Curated by Ilaria Ruggiero

Adornment-Contemporary Jewellery Exhibition is the section of the Venice Design Biennial devoted to contemporary jewellery. The theme of 2016 was "The shape of wearable art": a jewel that explores the typical formal boundaries of the body to challenge the mere fit and cross them. The exhibition expanded the fluid and wide boundaries of wearable art, seeking the original meaning of the ornament as a symbol of deep identification and belonging, on a social and spiritual level, to a specific community.

Especially in 2016, the pieces were selected according to their shapes, design and clever use of materials, and for their capacity to challenge the conventional space of fit and to cross it unexpectedly, entering in dialogue with the body. All the pieces demonstrated a talent to unveil new senses and meanings tied to the identity of the individual, both as a human being and as a social being, member of a group.

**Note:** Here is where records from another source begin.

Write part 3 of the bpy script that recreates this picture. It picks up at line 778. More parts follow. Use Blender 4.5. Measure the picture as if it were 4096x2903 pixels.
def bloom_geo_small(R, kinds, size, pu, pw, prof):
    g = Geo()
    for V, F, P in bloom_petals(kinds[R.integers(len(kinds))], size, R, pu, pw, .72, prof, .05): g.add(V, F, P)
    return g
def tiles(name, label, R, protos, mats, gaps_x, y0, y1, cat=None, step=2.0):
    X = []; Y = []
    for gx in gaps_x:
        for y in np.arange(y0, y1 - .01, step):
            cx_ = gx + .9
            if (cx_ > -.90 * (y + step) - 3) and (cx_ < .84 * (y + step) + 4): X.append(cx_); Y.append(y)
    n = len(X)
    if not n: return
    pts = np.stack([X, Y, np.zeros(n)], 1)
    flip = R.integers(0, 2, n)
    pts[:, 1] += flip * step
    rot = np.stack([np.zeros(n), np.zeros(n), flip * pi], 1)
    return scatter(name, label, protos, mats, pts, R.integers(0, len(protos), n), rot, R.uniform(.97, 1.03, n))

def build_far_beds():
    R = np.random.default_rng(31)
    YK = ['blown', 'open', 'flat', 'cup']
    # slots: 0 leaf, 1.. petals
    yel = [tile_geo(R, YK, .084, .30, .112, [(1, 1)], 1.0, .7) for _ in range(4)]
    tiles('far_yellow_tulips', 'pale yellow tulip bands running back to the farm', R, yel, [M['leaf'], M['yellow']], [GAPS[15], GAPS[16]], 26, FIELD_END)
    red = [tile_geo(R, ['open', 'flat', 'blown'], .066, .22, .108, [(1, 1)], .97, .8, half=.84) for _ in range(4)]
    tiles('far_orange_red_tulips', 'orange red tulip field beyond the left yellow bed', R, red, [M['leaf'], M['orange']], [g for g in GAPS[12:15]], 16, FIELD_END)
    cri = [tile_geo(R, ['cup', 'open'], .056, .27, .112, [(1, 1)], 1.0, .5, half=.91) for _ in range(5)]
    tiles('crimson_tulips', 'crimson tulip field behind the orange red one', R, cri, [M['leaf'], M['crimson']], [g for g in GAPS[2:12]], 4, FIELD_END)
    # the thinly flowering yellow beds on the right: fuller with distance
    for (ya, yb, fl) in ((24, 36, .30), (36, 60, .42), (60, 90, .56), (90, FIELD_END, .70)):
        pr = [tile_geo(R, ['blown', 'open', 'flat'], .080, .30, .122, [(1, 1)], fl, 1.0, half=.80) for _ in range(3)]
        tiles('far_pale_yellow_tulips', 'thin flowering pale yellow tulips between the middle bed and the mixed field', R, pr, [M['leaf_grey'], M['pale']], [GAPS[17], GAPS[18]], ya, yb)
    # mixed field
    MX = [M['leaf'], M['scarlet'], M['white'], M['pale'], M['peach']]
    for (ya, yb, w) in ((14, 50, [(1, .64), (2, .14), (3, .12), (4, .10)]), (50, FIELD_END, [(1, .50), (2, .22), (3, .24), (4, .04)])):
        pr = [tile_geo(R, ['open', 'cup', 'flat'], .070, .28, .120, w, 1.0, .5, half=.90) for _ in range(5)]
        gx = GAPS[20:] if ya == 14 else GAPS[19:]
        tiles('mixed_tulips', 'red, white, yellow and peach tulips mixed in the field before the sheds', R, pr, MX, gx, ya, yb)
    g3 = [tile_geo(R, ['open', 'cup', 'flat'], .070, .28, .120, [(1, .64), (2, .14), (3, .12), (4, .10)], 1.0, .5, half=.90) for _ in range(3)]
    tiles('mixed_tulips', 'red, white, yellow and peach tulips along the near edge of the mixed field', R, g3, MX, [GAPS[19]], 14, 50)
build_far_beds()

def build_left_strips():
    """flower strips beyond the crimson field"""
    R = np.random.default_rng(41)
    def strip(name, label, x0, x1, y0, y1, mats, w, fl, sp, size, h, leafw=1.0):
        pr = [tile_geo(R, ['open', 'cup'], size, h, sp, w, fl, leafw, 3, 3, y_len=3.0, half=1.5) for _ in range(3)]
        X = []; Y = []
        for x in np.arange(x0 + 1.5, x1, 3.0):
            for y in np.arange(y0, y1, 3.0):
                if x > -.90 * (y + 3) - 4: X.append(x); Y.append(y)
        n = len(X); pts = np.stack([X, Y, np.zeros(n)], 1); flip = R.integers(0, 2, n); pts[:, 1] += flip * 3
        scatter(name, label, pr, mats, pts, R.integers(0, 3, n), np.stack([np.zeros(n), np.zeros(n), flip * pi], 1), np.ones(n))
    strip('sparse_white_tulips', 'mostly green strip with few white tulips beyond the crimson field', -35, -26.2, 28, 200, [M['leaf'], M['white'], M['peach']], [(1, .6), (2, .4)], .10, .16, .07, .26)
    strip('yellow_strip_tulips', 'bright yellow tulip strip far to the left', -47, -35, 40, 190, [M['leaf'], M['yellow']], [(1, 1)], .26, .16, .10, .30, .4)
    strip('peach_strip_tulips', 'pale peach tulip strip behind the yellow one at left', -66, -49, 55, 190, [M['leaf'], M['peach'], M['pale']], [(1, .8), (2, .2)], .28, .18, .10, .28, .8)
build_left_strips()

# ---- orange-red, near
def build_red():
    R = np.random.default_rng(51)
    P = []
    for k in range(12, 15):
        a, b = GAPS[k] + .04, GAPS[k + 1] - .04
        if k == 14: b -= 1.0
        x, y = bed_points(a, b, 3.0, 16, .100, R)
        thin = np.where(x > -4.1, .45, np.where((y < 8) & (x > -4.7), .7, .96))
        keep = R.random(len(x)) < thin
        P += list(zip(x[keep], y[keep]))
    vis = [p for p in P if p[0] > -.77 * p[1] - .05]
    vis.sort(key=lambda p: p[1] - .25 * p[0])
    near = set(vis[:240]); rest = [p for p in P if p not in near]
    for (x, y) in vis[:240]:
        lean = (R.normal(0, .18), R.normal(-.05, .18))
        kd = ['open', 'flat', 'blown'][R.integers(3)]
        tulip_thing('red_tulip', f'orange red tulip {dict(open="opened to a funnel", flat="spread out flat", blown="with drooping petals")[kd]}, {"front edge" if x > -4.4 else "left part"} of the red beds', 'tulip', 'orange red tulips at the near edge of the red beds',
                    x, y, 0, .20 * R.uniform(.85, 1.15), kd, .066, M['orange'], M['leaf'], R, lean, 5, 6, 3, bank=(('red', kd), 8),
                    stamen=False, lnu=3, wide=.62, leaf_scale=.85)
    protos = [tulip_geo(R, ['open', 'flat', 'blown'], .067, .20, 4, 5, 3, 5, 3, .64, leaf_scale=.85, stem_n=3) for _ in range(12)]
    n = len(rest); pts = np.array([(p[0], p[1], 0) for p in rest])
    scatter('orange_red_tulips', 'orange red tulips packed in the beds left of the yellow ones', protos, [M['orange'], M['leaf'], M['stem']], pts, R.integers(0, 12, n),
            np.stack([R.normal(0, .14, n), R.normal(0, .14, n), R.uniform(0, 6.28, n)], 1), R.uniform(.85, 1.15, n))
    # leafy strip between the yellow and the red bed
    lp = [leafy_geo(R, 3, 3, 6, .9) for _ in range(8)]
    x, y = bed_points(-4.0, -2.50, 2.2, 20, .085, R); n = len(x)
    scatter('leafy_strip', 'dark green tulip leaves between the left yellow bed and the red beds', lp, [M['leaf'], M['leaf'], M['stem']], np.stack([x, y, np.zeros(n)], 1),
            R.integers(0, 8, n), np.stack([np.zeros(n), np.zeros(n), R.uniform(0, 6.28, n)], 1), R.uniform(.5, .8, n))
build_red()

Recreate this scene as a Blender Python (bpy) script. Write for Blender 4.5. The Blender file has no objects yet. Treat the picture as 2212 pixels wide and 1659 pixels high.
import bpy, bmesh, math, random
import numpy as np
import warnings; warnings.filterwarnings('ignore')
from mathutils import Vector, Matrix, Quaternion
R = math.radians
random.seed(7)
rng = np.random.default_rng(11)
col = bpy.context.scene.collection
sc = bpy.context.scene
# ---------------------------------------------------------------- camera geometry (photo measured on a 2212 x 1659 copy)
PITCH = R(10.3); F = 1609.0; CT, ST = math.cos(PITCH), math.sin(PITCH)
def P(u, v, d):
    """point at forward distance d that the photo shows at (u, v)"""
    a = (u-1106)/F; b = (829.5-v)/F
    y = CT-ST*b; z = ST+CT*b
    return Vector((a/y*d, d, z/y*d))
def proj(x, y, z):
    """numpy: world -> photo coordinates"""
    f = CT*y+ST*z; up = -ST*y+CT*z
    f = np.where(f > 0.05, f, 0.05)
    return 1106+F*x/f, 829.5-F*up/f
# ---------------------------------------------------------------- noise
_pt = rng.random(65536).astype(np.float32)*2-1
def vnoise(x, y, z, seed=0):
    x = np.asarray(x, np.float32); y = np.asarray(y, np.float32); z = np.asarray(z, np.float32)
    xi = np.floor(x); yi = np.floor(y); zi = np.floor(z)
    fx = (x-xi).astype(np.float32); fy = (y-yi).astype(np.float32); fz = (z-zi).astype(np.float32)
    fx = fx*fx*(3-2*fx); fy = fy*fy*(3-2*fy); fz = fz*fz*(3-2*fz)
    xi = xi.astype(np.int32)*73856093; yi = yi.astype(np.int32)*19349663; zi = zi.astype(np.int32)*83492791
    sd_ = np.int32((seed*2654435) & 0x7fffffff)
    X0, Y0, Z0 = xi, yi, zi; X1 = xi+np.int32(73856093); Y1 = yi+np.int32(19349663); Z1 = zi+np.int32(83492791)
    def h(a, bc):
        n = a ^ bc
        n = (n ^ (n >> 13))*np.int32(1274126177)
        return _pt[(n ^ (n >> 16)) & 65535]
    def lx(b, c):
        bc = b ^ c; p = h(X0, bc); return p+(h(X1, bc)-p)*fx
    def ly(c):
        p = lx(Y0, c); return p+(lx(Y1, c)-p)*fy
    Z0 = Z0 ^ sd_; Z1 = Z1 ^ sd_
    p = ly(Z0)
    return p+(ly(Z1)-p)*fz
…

Fourteen international jewel artists and designers exhibited their works which ranged from delicate minimal creations to sculptural work.

Completing the show, there was also a selection of works by six of the students graduated in 2016 on the Master of Fine Arts in Jewellery and Body Ornament from ALCHIMIA, the prestigious Florentine contemporary jewellery school. The idea behind the student projects was to re-appropriate some of those symbolic and anthropological values that the jewel has always had since the ancient times of its origins.

Lucia Massei, Director of the school, highlights the role of the jewel as the clearest form of gift; the jewel is one of the oldest responses to an aesthetic and emotional human impulse, it has a special potentiality of communication and allows to better define the identity of the wearer within a social context.